◆ **TASK INSTRUCTIONS**: Print only the lines from the top of the data through the line with "COL = SC.collection", both included, skipping every picture.

***** DATASET CONTENT *****

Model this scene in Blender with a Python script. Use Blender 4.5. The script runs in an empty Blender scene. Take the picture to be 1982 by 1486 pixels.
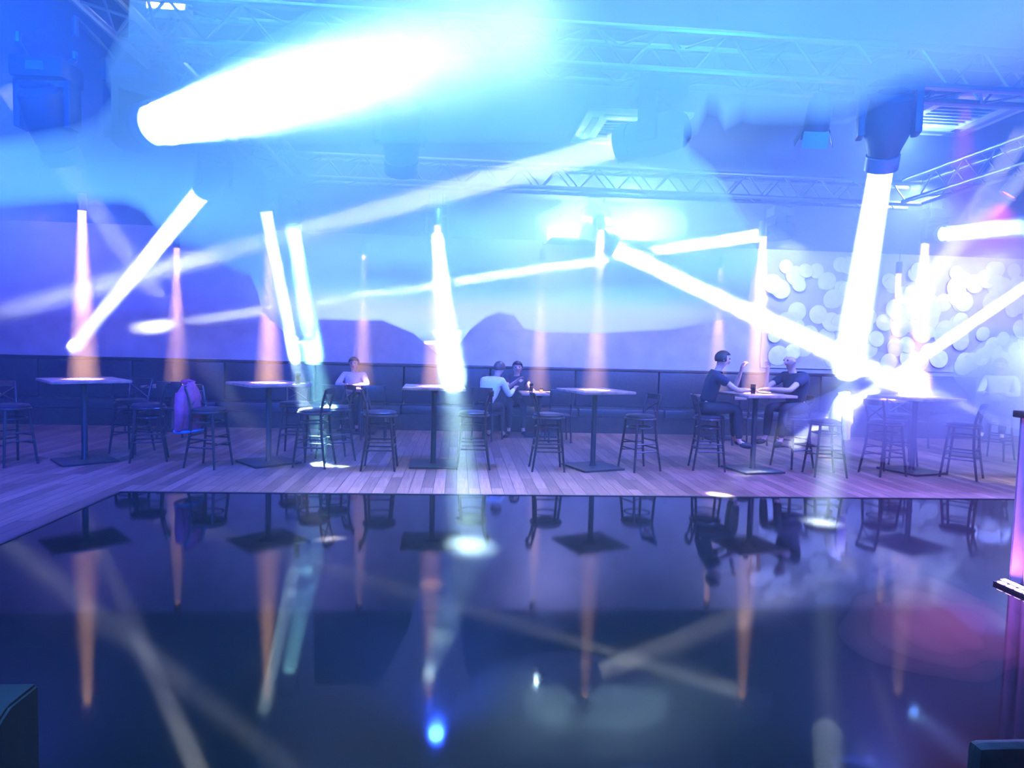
import bpy, bmesh, math, random
from mathutils import Vector, Matrix, Quaternion

random.seed(7)
PI = math.pi
SC = bpy.context.scene
COL = SC.collection

# ------------------------------------------------------------------ camera
CH, PITCH, ROLL, YAW = 1.62, -0.058, 0.026, 0.079
cam = bpy.data.cameras.new('camera')
cam.sensor_fit = 'HORIZONTAL'
cam.sensor_width = 36.0
cam.lens = 36.0 * 1300.0 / 1982.0
cam.clip_start = 0.02
cam_o = bpy.data.objects.new('camera', cam)
COL.objects.link(cam_o)
_f = Vector((math.sin(YAW) * math.cos(PITCH), math.cos(YAW) * math.cos(PITCH), math.sin(PITCH)))
_x = Vector((math.cos(YAW), -math.sin(YAW), 0))
_u = _x.cross(_f)
_xr = math.cos(ROLL) * _x + math.sin(ROLL) * _u
_ur = -math.sin(ROLL) * _x + math.cos(ROLL) * _u
cam_o.matrix_world = Matrix(((_xr.x, _ur.x, -_f.x, 0), (_xr.y, _ur.y, -_f.y, 0), (_xr.z, _ur.z, -_f.z, CH), (0, 0, 0, 1)))
SC.camera = cam_o

# ------------------------------------------------------------------ view and world
SC.view_settings.view_transform = 'Standard'
SC.view_settings.look = 'None'
SC.view_settings.gamma = 1
SC.view_settings.use_curve_mapping = False
SC.view_settings.exposure = 0.0
SC.cycles.use_denoising = True
SC.cycles.use_adaptive_sampling = True
SC.cycles.adaptive_threshold = 0.3
SC.cycles.max_bounces = 3
SC.cycles.diffuse_bounces = 1
SC.cycles.glossy_bounces = 1
SC.cycles.volume_bounces = 0
SC.cycles.transmission_bounces = 2
SC.cycles.transparent_max_bounces = 48
SC.cycles.caustics_reflective = False
SC.cycles.caustics_refractive = False
SC.cycles.sample_clamp_direct = 0.0
SC.cycles.sample_clamp_indirect = 3.0
w = bpy.data.worlds.new('world')
w.use_nodes = True
w.node_tree.nodes['Background'].inputs[0].default_value = (0.05, 0.07, 0.3, 1)
w.node_tree.nodes['Background'].inputs[1].default_value = 0.12
SC.world = w

ROOM = dict(x0=-9.6, x1=12.2, y0=-0.6, y1=13.05, z=3.65)


def area_light(name, loc, target, size, power, color, spread=PI, shape='DISK', size_y=None, parent=None):
    d = bpy.data.lights.new(name, 'AREA')
    d.shape = shape
    d.size = size
    if size_y:
        d.size_y = size_y
    d.energy = power
    d.color = color
    d.spread = spread
    o = bpy.data.objects.new(name, d)
    COL.objects.link(o)
    v = Vector(target) - Vector(loc)
    o.rotation_euler = v.to_track_quat('-Z', 'Y').to_euler()
    o.location = loc
    o.visible_camera = True
    return o


def spot_light(name, loc, target, angle, power, color, blend=0.5, radius=0.05):
    d = bpy.data.lights.new(name, 'SPOT')
    d.energy = power
    d.color = color
    d.spot_size = angle
    d.spot_blend = blend
    d.shadow_soft_size = radius
    o = bpy.data.objects.new(name, d)
    COL.objects.link(o)
    v = Vector(target) - Vector(loc)
    o.rotation_euler = v.to_track_quat('-Z', 'Y').to_euler()
    o.location = loc
    return o


# added unseen fills: cyan for the smoke sheet, blue for haze, lavender for wall
BLUE, LAV, CYAN, WARM = (0.005, 0.11, 1.0), (0.42, 0.4, 1.0), (0.35, 0.85, 1.0), (1.0, 0.52, 0.22)
for x0, x1, y0, y1, p, c in ((-0.75, 1.15, 0.9, 2.9, 140, (0.08, 0.36, 1.0)), (-2.2, -1.0, 2.2, 3.2, 42, (0.07, 0.32, 1.0)), (-1.4, 1.8, 2.9, 5.2, 240, (0.1, 0.36, 1.0)),
                             (-1.6, 2.3, 5.2, 8.2, 320, (0.34, 0.46, 1.0))):
    o = area_light('added_smoke_fill', ((x0 + x1) / 2, (y0 + y1) / 2, 3.61), ((x0 + x1) / 2, (y0 + y1) / 2, 0), x1 - x0, p, c, math.radians(56), 'RECTANGLE', y1 - y0)  # unseen panel without fixture, added to light the smoke sheet
    o.rotation_euler = (0, 0, 0)
for (lx, ly, lz), aim, cone, p, c in (((-1.9, 2.0, 3.35), (-3.7, 4.3, 2.9), 120, 3600, (0.0, 0.07, 1.0)), ((-3.6, 4.6, 3.4), (-5.6, 8.0, 2.5), 120, 1700, (0.03, 0.1, 1.0)),
                                   ((2.0, 1.9, 3.35), (3.3, 4.6, 3.0), 120, 2200, (0.01, 0.15, 1.0)), ((3.5, 5.2, 3.4), (4.6, 9.0, 2.8), 120, 1700, (0.06, 0.13, 1.0)),
                                   ((-5.2, 7.4, 3.58), (-5.2, 9.0, 0), 165, 1150, (0.08, 0.08, 1.0)), ((-0.2, 8.6, 3.5), (-0.2, 9.6, 0), 165, 2000, (0.02, 0.08, 1.0)),
                                   ((5.2, 7.4, 3.58), (5.2, 9.0, 0), 165, 2500, (0.1, 0.15, 1.0)), ((9.0, 7.6, 3.58), (9.0, 9.0, 0), 165, 3300, (0.16, 0.22, 1.0))):
    spot_light('added_blue_fill', (lx, ly, lz), aim, math.radians(cone), p, c, 0.6, 0.1)  # added lamp without fixture, turns the haze blue
for lx, p, c in ((-7.0, 30, (0.3, 0.2, 1.0)), (-2.6, 55, (0.3, 0.3, 1.0)), (1.8, 170, (0.36, 0.38, 1.0)), (6.0, 110, (0.36, 0.42, 1.0)), (10.0, 80, (0.5, 0.62, 1.0))):
    area_light('added_wall_fill', (lx, 11.9, 3.55), (lx, 13.05, 2.2), 0.5, p, c)  # added light without fixture, brightens the back wall


# ------------------------------------------------------------------ materials
def mat(name, color, rough=0.5, metal=0.0, spec=0.5, noise=None, bump=None, coat=0.0, ior=1.5):
    m = bpy.data.materials.new(name)
    m.use_nodes = True
    nt = m.node_tree
    b = nt.nodes['Principled BSDF']
    b.inputs['Base Color'].default_value = (*color, 1)
    b.inputs['Roughness'].default_value = rough
    b.inputs['Metallic'].default_value = metal
    b.inputs['IOR'].default_value = ior
    b.inputs['Specular IOR Level'].default_value = spec
    b.inputs['Coat Weight'].default_value = coat
    if noise:
        sc, amt = noise
        tc = nt.nodes.new('ShaderNodeTexCoord')
        n = nt.nodes.new('ShaderNodeTexNoise')
        n.inputs['Scale'].default_value = sc
        n.inputs['Detail'].default_value = 4
        nt.links.new(tc.outputs['Object'], n.inputs['Vector'])
        r = nt.nodes.new('ShaderNodeValToRGB')
        r.color_ramp.elements[0].position = 0.3
        r.color_ramp.elements[1].position = 0.7
        r.color_ramp.elements[0].color = (*[max(0, c * (1 - amt)) for c in color], 1)
        r.color_ramp.elements[1].color = (*[min(1, c * (1 + amt)) for c in color], 1)
        nt.links.new(n.outputs['Fac'], r.inputs['Fac'])
        nt.links.new(r.outputs['Color'], b.inputs['Base Color'])
        if bump:
            bp = nt.nodes.new('ShaderNodeBump')
            bp.inputs['Strength'].default_value = bump
            bp.inputs['Distance'].default_value = 0.01
            nt.links.new(n.outputs['Fac'], bp.inputs['Height'])
            nt.links.new(bp.outputs['Normal'], b.inputs['Normal'])
    return m


def emit(name, color, strength):
    m = bpy.data.materials.new(name)
    m.use_nodes = True
    nt = m.node_tree
    b = nt.nodes['Principled BSDF']
    b.inputs['Base Color'].default_value = (*color, 1)
    b.inputs['Emission Color'].default_value = (*color, 1)
    b.inputs['Emission Strength'].default_value = strength
    return m


def haze_mat(name, density, color=(1, 1, 1), g=0.0, sampling='EQUIANGULAR'):
    m = bpy.data.materials.new(name)
    m.use_nodes = True
    nt = m.node_tree
    nt.nodes.remove(nt.nodes['Principled BSDF'])
    s = nt.nodes.new('ShaderNodeVolumeScatter')
    s.inputs['Color'].default_value = (*color, 1)
    s.inputs['Density'].default_value = density
    s.inputs['Anisotropy'].default_value = g
    nt.links.new(s.outputs['Volume'], nt.nodes['Material Output'].inputs['Volume'])
    m.cycles.volume_sampling = sampling
    m.cycles.homogeneous_volume = True
    return m


def wood_floor_mat():
    m = bpy.data.materials.new('grey_wood_planks')
    m.use_nodes = True
    nt = m.node_tree
    b = nt.nodes['Principled BSDF']
    tc = nt.nodes.new('ShaderNodeTexCoord')
    mp = nt.nodes.new('ShaderNodeMapping')
    mp.inputs['Rotation'].default_value = (0, 0, PI / 2)
    br = nt.nodes.new('ShaderNodeTexBrick')
    br.offset = 0.37
    br.inputs['Scale'].default_value = 1.0
    br.inputs['Brick Width'].default_value = 1.5
    br.inputs['Row Height'].default_value = 0.13
    br.inputs['Mortar Size'].default_value = 0.004
    br.inputs['Color1'].default_value = (0.3, 0.16, 0.11, 1)
    br.inputs['Color2'].default_value = (0.13, 0.068, 0.048, 1)
    br.inputs['Mortar'].default_value = (0.025, 0.02, 0.02, 1)
    nt.links.new(tc.outputs['Object'], mp.inputs['Vector'])
    nt.links.new(mp.outputs['Vector'], br.inputs['Vector'])
    mp2 = nt.nodes.new('ShaderNodeMapping')
    mp2.inputs['Scale'].default_value = (30, 1.5, 1)
    n = nt.nodes.new('ShaderNodeTexNoise')
    n.inputs['Scale'].default_value = 1.6
    n.inputs['Detail'].default_value = 5
    nt.links.new(tc.outputs['Object'], mp2.inputs['Vector'])
    nt.links.new(mp2.outputs['Vector'], n.inputs['Vector'])
    mx = nt.nodes.new('ShaderNodeMixRGB')
    mx.blend_type = 'OVERLAY'
    mx.inputs['Fac'].default_value = 0.7
    nt.links.new(br.outputs['Color'], mx.inputs['Color1'])
    nt.links.new(n.outputs['Fac'], mx.inputs['Color2'])
    nt.links.new(mx.outputs['Color'], b.inputs['Base Color'])
    b.inputs['Roughness'].default_value = 0.5
    return m


def dance_floor_mat():
    m = bpy.data.materials.new('black_gloss_panels')
    m.use_nodes = True
    nt = m.node_tree
    b = nt.nodes['Principled BSDF']
    tc = nt.nodes.new('ShaderNodeTexCoord')
    br = nt.nodes.new('ShaderNodeTexBrick')
    br.offset = 0.0
    br.inputs['Scale'].default_value = 1.0
    br.inputs['Brick Width'].default_value = 1.2
    br.inputs['Row Height'].default_value = 1.2
    br.inputs['Mortar Size'].default_value = 0.0025
    br.inputs['Color1'].default_value = (0.005, 0.0048, 0.0056, 1)
    br.inputs['Color2'].default_value = (0.006, 0.0056, 0.0065, 1)
    br.inputs['Mortar'].default_value = (0.002, 0.002, 0.003, 1)
    nt.links.new(tc.outputs['Object'], br.inputs['Vector'])
    nt.links.new(br.outputs['Color'], b.inputs['Base Color'])
    n = nt.nodes.new('ShaderNodeTexNoise')
    n.inputs['Scale'].default_value = 2.2
    n.inputs['Detail'].default_value = 6
    nt.links.new(tc.outputs['Object'], n.inputs['Vector'])
    r = nt.nodes.new('ShaderNodeMapRange')
    r.inputs['From Min'].default_value = 0.3
    r.inputs['From Max'].default_value = 0.75
    r.inputs['To Min'].default_value = 0.035
    r.inputs['To Max'].default_value = 0.09
    nt.links.new(n.outputs['Fac'], r.inputs['Value'])
    nt.links.new(r.outputs['Result'], b.inputs['Roughness'])
    b.inputs['IOR'].default_value = 1.31
    return m


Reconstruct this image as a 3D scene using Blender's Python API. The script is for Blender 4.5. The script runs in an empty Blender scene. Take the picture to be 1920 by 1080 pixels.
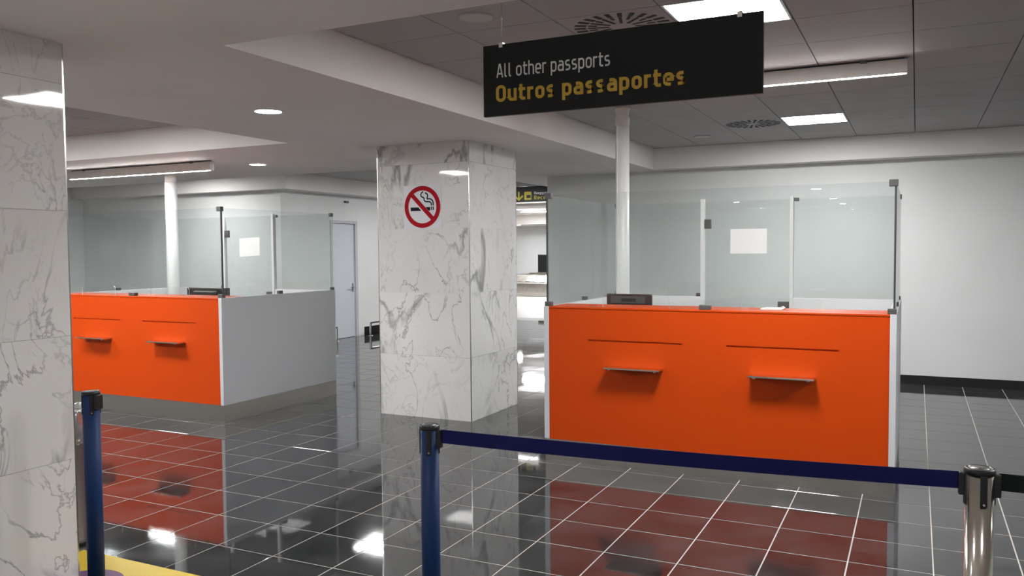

*****

◆ **TASK OUTPUT**:
Model this scene in Blender with a Python script. Use Blender 4.5. The script runs in an empty Blender scene. Take the picture to be 1982 by 1486 pixels.
import bpy, bmesh, math, random
from mathutils import Vector, Matrix, Quaternion

random.seed(7)
PI = math.pi
SC = bpy.context.scene
COL = SC.collection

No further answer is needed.